# Given instruction
Render the material again word for word, skipping the pictures in it.

# Information shown
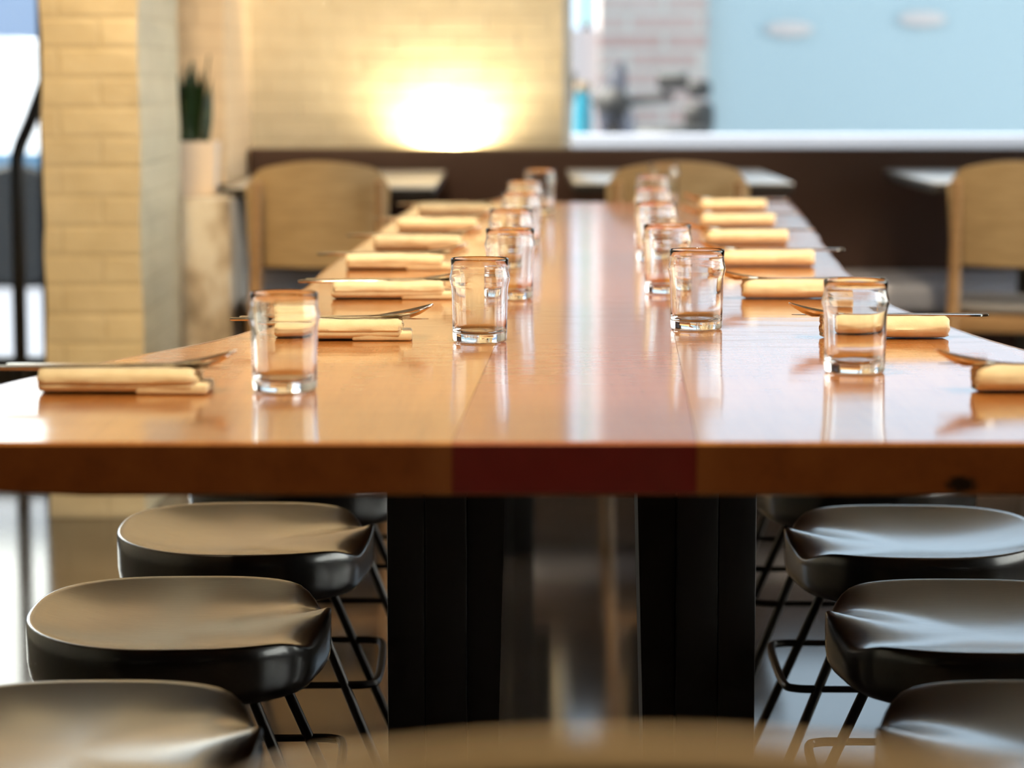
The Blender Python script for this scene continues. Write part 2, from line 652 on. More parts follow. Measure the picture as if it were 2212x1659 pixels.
def wall_glow(x, z, label):  # pink ovals painted in for faint glows reflected in the window
    t = thing('painted_glow', label, 'glow', (x, 15.99, z), 0, 'painted glows on the pale blue building')
    b = bmesh.new()
    add_lathe(b, [(0, 0), (0.16, 0), (0.16, 0.006), (0, 0.006)], 32)
    for v in b.verts:
        v.co = Vector((v.co.x, -v.co.z, v.co.y * 0.34))
    obj('back_plate', b, M['ext_pale'], t)
    b = bmesh.new()
    add_lathe(b, [(0.14, 0.0), (0.135, 0.006), (0.10, 0.012), (0.05, 0.015), (0, 0.016)], 32)
    for v in b.verts:
        v.co = Vector((v.co.x, -v.co.z - 0.006, v.co.y * 0.32))
    obj('dome', b, mat('pink lamp diffuser', (0.50, 0.46, 0.45), 0.5), t)


wall_glow(1.65, 1.34, 'left of two painted pink glows on the pale blue wall seen through the window')
wall_glow(2.44, 1.40, 'right of two painted pink glows on the pale blue wall seen through the window')


def scooter(name, label, loc, rz, cbody):
    t = thing(name, label, 'scooter', loc, rz)
    mb = mat('scooter paint', cbody, 0.3)
    dk = mat('scooter rubber', (0.025, 0.022, 0.02), 0.6)
    # body: swept side profile with width
    prof = [(-0.72, 0.42, .10), (-0.62, 0.62, .14), (-0.30, 0.70, .15), (0.02, 0.60, .13), (0.12, 0.34, .14), (0.38, 0.32, .14), (0.50, 0.60, .13), (0.58, 0.92, .10), (0.62, 1.00, .06)]
    low = [(-0.70, 0.34), (-0.55, 0.30), (-0.30, 0.26), (0.0, 0.24), (0.14, 0.24), (0.42, 0.25), (0.58, 0.45), (0.66, 0.85), (0.68, 0.98)]
    b = bmesh.new()
    rings = []
    for (x, z, hw), (lx, lz) in zip(prof, low):
        rings.append([(x, -hw * .7, z), (x, hw * .7, z), ((x + lx) / 2, hw, (z + lz) / 2), (lx, hw * .7, lz), (lx, -hw * .7, lz), ((x + lx) / 2, -hw, (z + lz) / 2)])
    add_rings(b, rings)
    obj('body', b, mb, t)
    b = bmesh.new()
    add_box(b, -0.68, 0.0, -0.13, 0.13, 0.68, 0.80, bevel=0.045, seg=3)
    obj('seat', b, dk, t)
    for wx in (-0.52, 0.72):
        b = bmesh.new()
        add_tube(b, [(wx + 0.20 * math.cos(a * PI / 12), 0, 0.235 + 0.20 * math.sin(a * PI / 12)) for a in range(24)], 0.045, 8, closed=True)
        wh = obj('wheel', b, dk, t)
        b = bmesh.new()
        add_lathe(b, [(0, -0.03), (0.16, -0.03), (0.16, 0.03), (0, 0.03)], 20)
        for v in b.verts:
            v.co = Vector((wx + v.co.x, v.co.z, 0.235 + v.co.y))
        obj('hub', b, M['cutlery'], wh)
    b = bmesh.new()
    add_tube(b, smooth_path([(0.58, -0.30, 0.98), (0.61, -0.2, 0.97), (0.65, 0, 0.95), (0.61, 0.2, 0.97), (0.58, 0.30, 0.98)], 4), 0.022, 8)
    add_tube(b, [(0.72, 0, 0.25), (0.64, 0, 1.02)], 0.03, 8)
    obj('handlebar', b, dk, t)
    for s in (-1, 1):
        b = bmesh.new()
        add_tube(b, [(0.60, s * 0.24, 0.97), (0.61, s * 0.29, 1.04)], 0.008, 6)
        add_box(b, 0.595, 0.635, s * 0.31 - 0.085, s * 0.31 + 0.085, 1.015, 1.105, bevel=0.019, seg=3)
        obj('mirror', b, dk, t)
    b = bmesh.new()
    add_lathe(b, [(0, 0), (0.09, 0), (0.085, 0.05), (0.04, 0.08), (0, 0.085)], 20)
    for v in b.verts:
        v.co = Vector((0.66 + v.co.z, v.co.x, 0.94 + v.co.y))
    obj('headlight', b, dk, t)
    b = bmesh.new()
    rings = []
    for i in range(11):
        f_ = i / 10
        hw = 0.072 * max(0.12, math.sin(PI * min(0.985, max(0.015, f_))) ** 0.6)
        rings.append([(0.74 - 0.10 * f_ + dx, yy * hw + 0.06 * (f_ - 0.5), 0.80 + 0.36 * f_) for dx, yy in ((0, -1), (0.018, 0), (0, 1), (-0.008, 0))])
    add_rings(b, rings)
    obj('windscreen', b, mat('smoked windscreen', (0.035, 0.036, 0.05), 0.35), t)
    b = bmesh.new()
    add_box(b, -0.98, -0.70, -0.06, 0.06, 0.76, 0.93, bevel=0.04, seg=3)
    add_box(b, -0.95, -0.72, -0.05, 0.05, 0.96, 1.06, bevel=0.04, seg=3)
    obj('top_box', b, dk, t)
    return t


scooter('motor_scooter', 'dark grey motor scooter with windscreen and top box parked across the street', (0.77, 14.6, -0.02), PI + 1.2, (0.10, 0.11, 0.15))

lw = obj('garden_wall', box(-0.6, 4.5, 9.55, 9.70, -0.02, 0.868, bevel=0.01), mat('bright white render', (0.31, 0.33, 0.40), 0.7))
tag(lw, 'low white rendered wall just outside the street window above the bench', 'wall')

bt = thing('street_bin', 'slim turquoise street bin with a brown lid beside the white house front', 'bin', (0.345, 13.0, -0.02))
b = bmesh.new()
add_lathe(b, [(0, 0), (0.045, 0), (0.05, 0.3), (0.045, 0.90), (0.03, 1.02), (0, 1.02)], 24)
obj('body', b, mat('turquoise enamel', (0.015, 0.20, 0.28), 0.35), bt)
b = bmesh.new()
add_lathe(b, [(0, 1.02), (0.04, 1.02), (0.04, 1.04), (0.03, 1.06), (0, 1.06)], 24)
obj('lid', b, mat('brown lid', (0.22, 0.15, 0.08), 0.6), bt)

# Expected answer
The Blender Python script for this scene continues. Write part 2, from line 652 on. More parts follow. Measure the picture as if it were 2212x1659 pixels.
def wall_glow(x, z, label):  # pink ovals painted in for faint glows reflected in the window
    t = thing('painted_glow', label, 'glow', (x, 15.99, z), 0, 'painted glows on the pale blue building')
    b = bmesh.new()
    add_lathe(b, [(0, 0), (0.16, 0), (0.16, 0.006), (0, 0.006)], 32)
    for v in b.verts:
        v.co = Vector((v.co.x, -v.co.z, v.co.y * 0.34))
    obj('back_plate', b, M['ext_pale'], t)
    b = bmesh.new()
    add_lathe(b, [(0.14, 0.0), (0.135, 0.006), (0.10, 0.012), (0.05, 0.015), (0, 0.016)], 32)
    for v in b.verts:
        v.co = Vector((v.co.x, -v.co.z - 0.006, v.co.y * 0.32))
    obj('dome', b, mat('pink lamp diffuser', (0.50, 0.46, 0.45), 0.5), t)


wall_glow(1.65, 1.34, 'left of two painted pink glows on the pale blue wall seen through the window')
wall_glow(2.44, 1.40, 'right of two painted pink glows on the pale blue wall seen through the window')


def scooter(name, label, loc, rz, cbody):
    t = thing(name, label, 'scooter', loc, rz)
    mb = mat('scooter paint', cbody, 0.3)
    dk = mat('scooter rubber', (0.025, 0.022, 0.02), 0.6)
    # body: swept side profile with width
    prof = [(-0.72, 0.42, .10), (-0.62, 0.62, .14), (-0.30, 0.70, .15), (0.02, 0.60, .13), (0.12, 0.34, .14), (0.38, 0.32, .14), (0.50, 0.60, .13), (0.58, 0.92, .10), (0.62, 1.00, .06)]
    low = [(-0.70, 0.34), (-0.55, 0.30), (-0.30, 0.26), (0.0, 0.24), (0.14, 0.24), (0.42, 0.25), (0.58, 0.45), (0.66, 0.85), (0.68, 0.98)]
    b = bmesh.new()
    rings = []
    for (x, z, hw), (lx, lz) in zip(prof, low):
        rings.append([(x, -hw * .7, z), (x, hw * .7, z), ((x + lx) / 2, hw, (z + lz) / 2), (lx, hw * .7, lz), (lx, -hw * .7, lz), ((x + lx) / 2, -hw, (z + lz) / 2)])
    add_rings(b, rings)
    obj('body', b, mb, t)
    b = bmesh.new()
    add_box(b, -0.68, 0.0, -0.13, 0.13, 0.68, 0.80, bevel=0.045, seg=3)
    obj('seat', b, dk, t)
    for wx in (-0.52, 0.72):
        b = bmesh.new()
        add_tube(b, [(wx + 0.20 * math.cos(a * PI / 12), 0, 0.235 + 0.20 * math.sin(a * PI / 12)) for a in range(24)], 0.045, 8, closed=True)
        wh = obj('wheel', b, dk, t)
        b = bmesh.new()
        add_lathe(b, [(0, -0.03), (0.16, -0.03), (0.16, 0.03), (0, 0.03)], 20)
        for v in b.verts:
            v.co = Vector((wx + v.co.x, v.co.z, 0.235 + v.co.y))
        obj('hub', b, M['cutlery'], wh)
    b = bmesh.new()
    add_tube(b, smooth_path([(0.58, -0.30, 0.98), (0.61, -0.2, 0.97), (0.65, 0, 0.95), (0.61, 0.2, 0.97), (0.58, 0.30, 0.98)], 4), 0.022, 8)
    add_tube(b, [(0.72, 0, 0.25), (0.64, 0, 1.02)], 0.03, 8)
    obj('handlebar', b, dk, t)
    for s in (-1, 1):
        b = bmesh.new()
        add_tube(b, [(0.60, s * 0.24, 0.97), (0.61, s * 0.29, 1.04)], 0.008, 6)
        add_box(b, 0.595, 0.635, s * 0.31 - 0.085, s * 0.31 + 0.085, 1.015, 1.105, bevel=0.019, seg=3)
        obj('mirror', b, dk, t)
    b = bmesh.new()
    add_lathe(b, [(0, 0), (0.09, 0), (0.085, 0.05), (0.04, 0.08), (0, 0.085)], 20)
    for v in b.verts:
        v.co = Vector((0.66 + v.co.z, v.co.x, 0.94 + v.co.y))
    obj('headlight', b, dk, t)
    b = bmesh.new()
    rings = []
    for i in range(11):
        f_ = i / 10
        hw = 0.072 * max(0.12, math.sin(PI * min(0.985, max(0.015, f_))) ** 0.6)
        rings.append([(0.74 - 0.10 * f_ + dx, yy * hw + 0.06 * (f_ - 0.5), 0.80 + 0.36 * f_) for dx, yy in ((0, -1), (0.018, 0), (0, 1), (-0.008, 0))])
    add_rings(b, rings)
    obj('windscreen', b, mat('smoked windscreen', (0.035, 0.036, 0.05), 0.35), t)
    b = bmesh.new()
    add_box(b, -0.98, -0.70, -0.06, 0.06, 0.76, 0.93, bevel=0.04, seg=3)
    add_box(b, -0.95, -0.72, -0.05, 0.05, 0.96, 1.06, bevel=0.04, seg=3)
    obj('top_box', b, dk, t)
    return t


scooter('motor_scooter', 'dark grey motor scooter with windscreen and top box parked across the street', (0.77, 14.6, -0.02), PI + 1.2, (0.10, 0.11, 0.15))

lw = obj('garden_wall', box(-0.6, 4.5, 9.55, 9.70, -0.02, 0.868, bevel=0.01), mat('bright white render', (0.31, 0.33, 0.40), 0.7))
tag(lw, 'low white rendered wall just outside the street window above the bench', 'wall')

bt = thing('street_bin', 'slim turquoise street bin with a brown lid beside the white house front', 'bin', (0.345, 13.0, -0.02))
b = bmesh.new()
add_lathe(b, [(0, 0), (0.045, 0), (0.05, 0.3), (0.045, 0.90), (0.03, 1.02), (0, 1.02)], 24)
obj('body', b, mat('turquoise enamel', (0.015, 0.20, 0.28), 0.35), bt)
b = bmesh.new()
add_lathe(b, [(0, 1.02), (0.04, 1.02), (0.04, 1.04), (0.03, 1.06), (0, 1.06)], 24)
obj('lid', b, mat('brown lid', (0.22, 0.15, 0.08), 0.6), bt)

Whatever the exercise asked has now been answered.